◆ Short problem ◆
Return all of the data exactly, with nothing left out but the pictures.
====================
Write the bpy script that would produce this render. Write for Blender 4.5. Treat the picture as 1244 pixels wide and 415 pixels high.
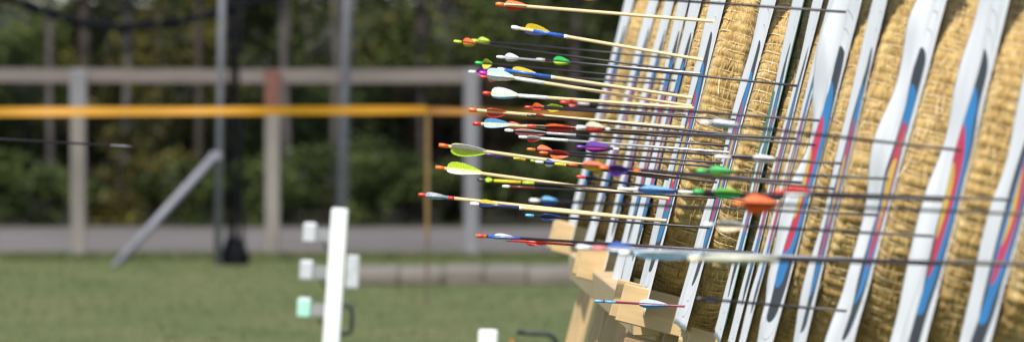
import bpy, math, random
import numpy as np
from mathutils import Vector, Matrix, Euler, noise
R = math.radians
random.seed(7)
rng = np.random.RandomState(11)
SC = bpy.context.scene
for o in list(bpy.data.objects): bpy.data.objects.remove(o)

# ------------------------------------------------------------------ camera
F = 23000.0            # focal length in pixels of the 1244 px wide photograph (a very long lens)
CAMH = 1.6
cam = bpy.data.cameras.new('camera'); camo = bpy.data.objects.new('camera', cam)
SC.collection.objects.link(camo); SC.camera = camo
cam.sensor_width = 36; cam.lens = F/1244*36
cam.clip_start = 1; cam.clip_end = 6000
camo.location = (0, 0, CAMH)
camo.rotation_euler = (R(90)-math.atan(214.5/F), 0, 0)
cam.dof.use_dof = True; cam.dof.focus_distance = 48.3
cam.dof.aperture_fstop = cam.lens/1000/0.048
cam.dof.aperture_blades = 0

# ------------------------------------------------------------------ sky and sun
sun_dir = Vector((-0.17, -0.64, 1.0)).normalized()
W = bpy.data.worlds.new('World'); SC.world = W; W.use_nodes = True
nt = W.node_tree; bg = nt.nodes['Background']
sky = nt.nodes.new('ShaderNodeTexSky'); sky.sky_type = 'NISHITA'; sky.sun_disc = False
sky.sun_elevation = math.asin(sun_dir.z); sky.sun_rotation = math.atan2(sun_dir.x, sun_dir.y)
nt.links.new(sky.outputs[0], bg.inputs[0]); bg.inputs[1].default_value = 0.125
sl = bpy.data.lights.new('sun', 'SUN'); sl.energy = 4.4; sl.angle = R(0.5); sl.color = (1.0, 0.93, 0.81)
so = bpy.data.objects.new('sun', sl); SC.collection.objects.link(so)
so.rotation_euler = sun_dir.to_track_quat('Z', 'Y').to_euler(); so.location = (-5, -5, 20)
SC.view_settings.view_transform = 'Standard'; SC.view_settings.look = 'None'
SC.view_settings.exposure = 0.50; SC.view_settings.gamma = 1

# ------------------------------------------------------------------ helpers
def P(u, v, D):
    """point at distance D (metres) that the photograph shows at pixel (u, v)"""
    s = F/D
    return Vector(((u-622)/s, D, CAMH-(v+7)/s))

def mesh_obj(name, verts, faces, mats, parent=None, smooth=False, uvs=None, midx=None):
    me = bpy.data.meshes.new(name)
    me.from_pydata([tuple(map(float, v)) for v in verts], [], [tuple(int(i) for i in f) for f in faces])
    if not isinstance(mats, (list, tuple)): mats = [mats]
    for m in mats: me.materials.append(m)
    if smooth: me.polygons.foreach_set('use_smooth', [True]*len(me.polygons))
    if midx is not None: me.polygons.foreach_set('material_index', midx)
    if uvs is not None:
        uvl = me.uv_layers.new(name='uv')
        li = np.zeros(len(me.loops), dtype=np.int32); me.loops.foreach_get('vertex_index', li)
        uvl.data.foreach_set('uv', np.asarray(uvs, dtype=np.float32)[li].ravel())
    me.update()
    o = bpy.data.objects.new(name, me); SC.collection.objects.link(o)
    if parent is not None: o.parent = parent
    return o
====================
◆ Solution for this problem ◆
Write the bpy script that would produce this render. Write for Blender 4.5. Treat the picture as 1244 pixels wide and 415 pixels high.
import bpy, math, random
import numpy as np
from mathutils import Vector, Matrix, Euler, noise
R = math.radians
random.seed(7)
rng = np.random.RandomState(11)
SC = bpy.context.scene
for o in list(bpy.data.objects): bpy.data.objects.remove(o)

# ------------------------------------------------------------------ camera
F = 23000.0            # focal length in pixels of the 1244 px wide photograph (a very long lens)
CAMH = 1.6
cam = bpy.data.cameras.new('camera'); camo = bpy.data.objects.new('camera', cam)
SC.collection.objects.link(camo); SC.camera = camo
cam.sensor_width = 36; cam.lens = F/1244*36
cam.clip_start = 1; cam.clip_end = 6000
camo.location = (0, 0, CAMH)
camo.rotation_euler = (R(90)-math.atan(214.5/F), 0, 0)
cam.dof.use_dof = True; cam.dof.focus_distance = 48.3
cam.dof.aperture_fstop = cam.lens/1000/0.048
cam.dof.aperture_blades = 0

# ------------------------------------------------------------------ sky and sun
sun_dir = Vector((-0.17, -0.64, 1.0)).normalized()
W = bpy.data.worlds.new('World'); SC.world = W; W.use_nodes = True
nt = W.node_tree; bg = nt.nodes['Background']
sky = nt.nodes.new('ShaderNodeTexSky'); sky.sky_type = 'NISHITA'; sky.sun_disc = False
sky.sun_elevation = math.asin(sun_dir.z); sky.sun_rotation = math.atan2(sun_dir.x, sun_dir.y)
nt.links.new(sky.outputs[0], bg.inputs[0]); bg.inputs[1].default_value = 0.125
sl = bpy.data.lights.new('sun', 'SUN'); sl.energy = 4.4; sl.angle = R(0.5); sl.color = (1.0, 0.93, 0.81)
so = bpy.data.objects.new('sun', sl); SC.collection.objects.link(so)
so.rotation_euler = sun_dir.to_track_quat('Z', 'Y').to_euler(); so.location = (-5, -5, 20)
SC.view_settings.view_transform = 'Standard'; SC.view_settings.look = 'None'
SC.view_settings.exposure = 0.50; SC.view_settings.gamma = 1

# ------------------------------------------------------------------ helpers
def P(u, v, D):
    """point at distance D (metres) that the photograph shows at pixel (u, v)"""
    s = F/D
    return Vector(((u-622)/s, D, CAMH-(v+7)/s))

def mesh_obj(name, verts, faces, mats, parent=None, smooth=False, uvs=None, midx=None):
    me = bpy.data.meshes.new(name)
    me.from_pydata([tuple(map(float, v)) for v in verts], [], [tuple(int(i) for i in f) for f in faces])
    if not isinstance(mats, (list, tuple)): mats = [mats]
    for m in mats: me.materials.append(m)
    if smooth: me.polygons.foreach_set('use_smooth', [True]*len(me.polygons))
    if midx is not None: me.polygons.foreach_set('material_index', midx)
    if uvs is not None:
        uvl = me.uv_layers.new(name='uv')
        li = np.zeros(len(me.loops), dtype=np.int32); me.loops.foreach_get('vertex_index', li)
        uvl.data.foreach_set('uv', np.asarray(uvs, dtype=np.float32)[li].ravel())
    me.update()
    o = bpy.data.objects.new(name, me); SC.collection.objects.link(o)
    if parent is not None: o.parent = parent
    return o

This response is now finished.